6. O amor desmedido de Deus, esse sim, está lá, excessivamente retratado, em todas as iniciativas do dono da vinha: sai a toda a hora à nossa procura . Quer-nos a todos por igual. Enche as nossas mãos com os seus dons. Mas nós ficamos tão mal na fotografia ou na radiografia, que são aí bem visíveis também as invejas, ciúmes e azedumes, que minam e enferrujam o nosso esclerosado coração e barram todos os acessos à fraternidade. Também é fácil de entender que qualquer empresa das nossas que queira tomar por modelo o comportamento de Deus irá certamente à falência.

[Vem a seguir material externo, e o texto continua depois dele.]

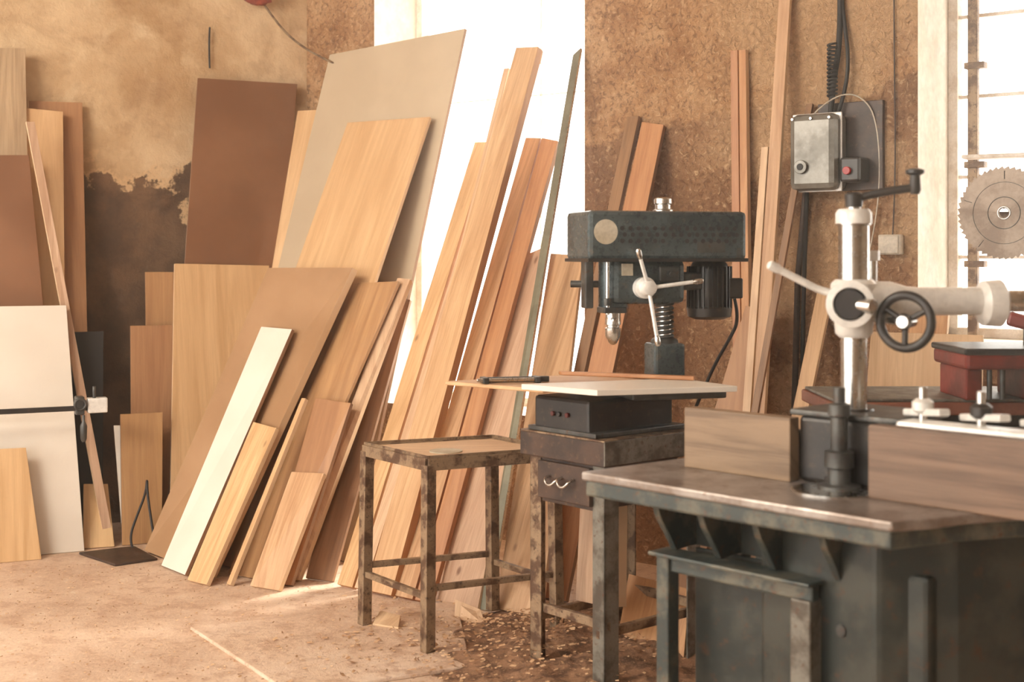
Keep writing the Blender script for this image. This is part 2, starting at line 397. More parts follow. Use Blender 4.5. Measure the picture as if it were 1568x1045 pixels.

Mas é ainda mais compreensível que uma empresa das nossas em que o comportamento dos trabalhadores tenha por modelo as invejas, raivas, ciúmes e azedumes que vemos nos trabalhadores da parábola de hoje conhecerá ainda mais rapidamente a falência.
7. Aquela última hora é a hora da graça. É a nossa hora de filhos de Deus agraciados. Em que podemos bendizer a bondade de Deus ou murmurar contra a bondade de Deus. Mas é também a hora em que podemos ser aceites ou rejeitados como irmãos.
8. Compreendamos bem: em apenas uma hora se pode ganhar ou perder o dia inteiro, a vida inteira!
9. A lição do Antigo Testamento que hoje, por graça, nos é dado escutar (Is 55, 6-9), serve maravilhosamente de fundo ao Evangelho deste Dia. Apresenta-nos um Deus bom, que «se deixa encontrar» (Is 55, 6), e que é «rico em perdão» (Is 55, 7), e nos desafia a procurar novos caminhos, pois, diz Deus: «Os meus pensamentos não são os vossos pensamentos, e os vossos caminhos não são os meus caminhos» (Is 55, 8). Vê-se bem que esta última página do caderno do chamado «Segundo Isaías», na verdade um profeta e místico do tempo do exílio (século vi a. c .), foi escolhida para fazer coro com a personagem central do Evangelho de hoje, que vê as coisas de forma muito diferente de nós, muito melhor do que nós.